Work-to-contract update: Foothill-De Anza faculty reach salary agreement within four days of action

Canva+graphic+by+La+Voz+multimedia+team

Canva graphic by La Voz multimedia team

Yvonne Phan, Reporter

After carrying out a work-to-contract action in order to advocate for a pay raise, the Foothill-De Anza Faculty Association and the community college district have reached an agreement to increase faculty salaries retroactively for 2021-2022 and onwards for 2022-2023.

The action followed a salary proposal for 2022-2023 that the Faculty Association (FA), an independent union representing more than 450 full-time and 850 part-time faculty, communicated to the district in August 2021, emphasizing the need to adjust salaries given inflation and cost of living. After months of negotiation, the District and Board of Trustees initially did not offer any salary adjustment.

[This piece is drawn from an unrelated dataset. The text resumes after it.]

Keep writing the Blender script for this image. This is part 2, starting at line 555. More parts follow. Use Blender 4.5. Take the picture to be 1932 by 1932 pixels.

After a negotiation session with the FA on April 28, the district agreed to increase part-time and summer salaries, and make permanent a 2.5% yearly payment that was first paid out in 2020. In addition, all faculty salaries will include the entire state COLA of 5.07% from July 2021, and salaries for 2022 will also include whatever the final 2022-2023 state COLA is, less 1%. 

In a district-wide letter sent to faculty on Wednesday April 20, the FA requested all faculty to “withdraw from all non-compensated activities and thereby emphasizing the extent to which faculty work is significant and necessary to the health of the District and its students.” Working to contract advocates that faculty should stop advising activities, stop holding additional office hours, and not agree to any additional assignments or non-required meetings.

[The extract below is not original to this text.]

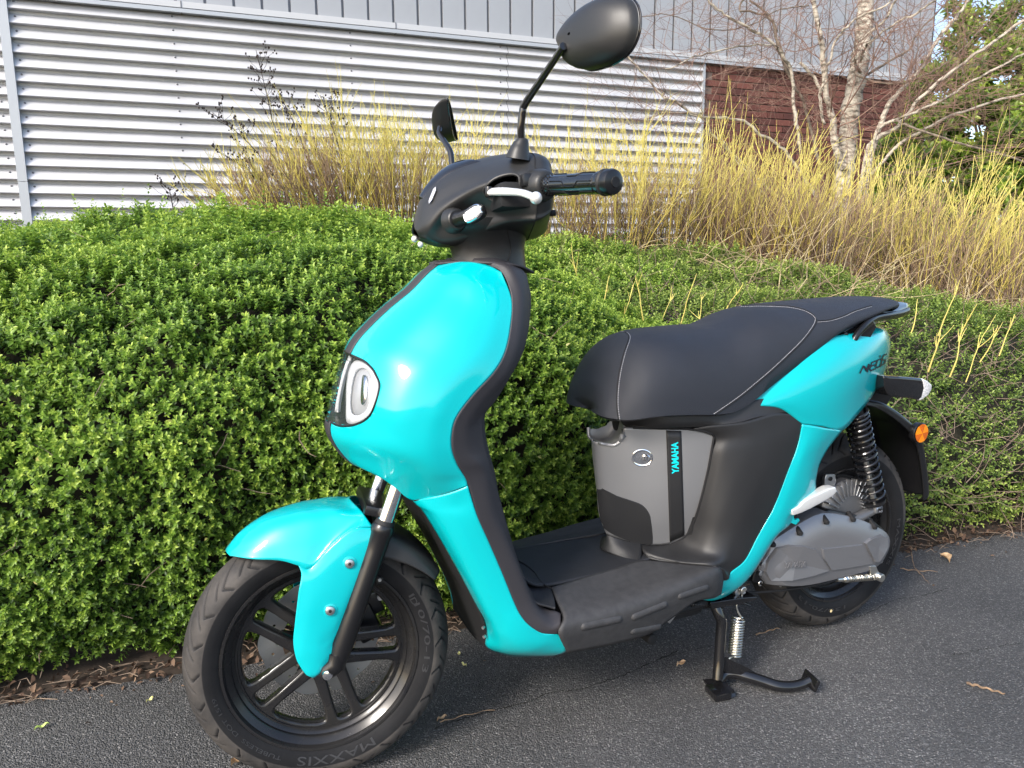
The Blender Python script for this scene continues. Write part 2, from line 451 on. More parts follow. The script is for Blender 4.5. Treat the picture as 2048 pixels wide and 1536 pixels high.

With the National Inflation Index at 8.5%, Foothill-De Anza faculty were asking for a pay increase that would reflect the state’s Cost of Living Adjustments (COLAs) for 2021-2022 and 2022-2023, which are a combined 10.4% to cover inflation.

According to FA president Tim Shively, it wasn’t until November 2021 that the district responded to the union’s proposal.

“It took them three months for them to say that they will offer us nothing,” Shively said. “They ignored us.” 

At a meeting on April 20, FA’s Executive Council voted unanimously to approve the work-to-contract initiative.

Chancellor Judy Miner and Patrick Ahrens, president of the district board of trustees, said in a joint email to La Voz that while it appears the two sides are at an impasse, that they share the faculty’s aims. 

“We have heard from union leaders as well as individual members about the need to increase compensation given the high cost of living in the region, rising inflation, and increased salary competition from surrounding districts,” they said in a joint statement. “We agree that the district needs to compensate faculty and staff fairly while ensuring that Foothill-De Anza can continue to fund education programs and services at appropriate levels with the state funding that is available.”

This is not the first time Foothill-De Anza faculty have carried out a work-to-contract job action. The last time was in 2018, when faculty carried out work-to-contract for one month before the FA and district reached an agreement for a 5% salary increase. 

The most recent work-to-contract job action lasted four days, which is the shortest one in the history of the district — demonstrating that the collective action of working to contract highlights the important extra work that faculty do because they care about the institution. 

Donna Frankel, a part-time dance instructor at Foothill College and a member of the FA’s executive council, voted in favor of work-to-contract.

“I have been through four of these, and these things work,” Frankel said. “We can’t settle for zero.”